40      Eu égard aux considérations qui précèdent, il y a lieu de répondre à la troisième question que l’article 49, paragraphe 1, de la Charte doit être interprété en ce sens que le principe de légalité des délits et des peines ne s’oppose pas à une législation nationale qui prévoit, en cas d’usage dans la vie des affaires d’une marque sans le consentement du titulaire du droit exclusif sur cette marque, que le même comportement peut être qualifié tant comme infraction administrative que comme infraction pénale, sans comporter de critères permettant de délimiter l’infraction administrative par rapport à l’infraction pénale, les éléments constitutifs de l’infraction étant décrits dans des termes identiques dans la loi pénale et dans la loi sur les marques.

 Sur les dépens

41      La procédure revêtant, à l’égard des parties au principal, le caractère d’un incident soulevé devant la juridiction de renvoi, il appartient à celle-ci de statuer sur les dépens.

Par ces motifs, la Cour (neuvième chambre) dit pour droit :

1)      Les première et deuxième questions de la demande de décision préjudicielle introduite par le Rayonen sad Lukovit (tribunal d’arrondissement de Lukovit, Bulgarie), par décision du 6 septembre 2023, sont manifestement irrecevables.

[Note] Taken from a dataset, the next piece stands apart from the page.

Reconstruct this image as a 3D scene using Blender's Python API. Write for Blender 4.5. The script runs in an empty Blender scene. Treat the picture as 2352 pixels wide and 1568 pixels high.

2)      L’article 49, paragraphe 1, de la charte des droits fondamentaux de l’Union européenne doit être interprété en ce sens que :

le principe de légalité des délits et des peines ne s’oppose pas à une législation nationale qui prévoit, en cas d’usage dans la vie des affaires d’une marque sans le consentement du titulaire du droit exclusif sur cette marque, que le même comportement peut être qualifié tant comme infraction administrative que comme infraction pénale, sans comporter de critères permettant de délimiter l’infraction administrative par rapport à l’infraction pénale, les éléments constitutifs de l’infraction étant décrits dans des termes identiques dans la loi pénale et dans la loi sur les marques.

Signatures


*      Langue de procédure : le bulgare.


i      Le nom de la présente affaire est un nom fictif. Il ne correspond au nom réel d’aucune partie à la procédure.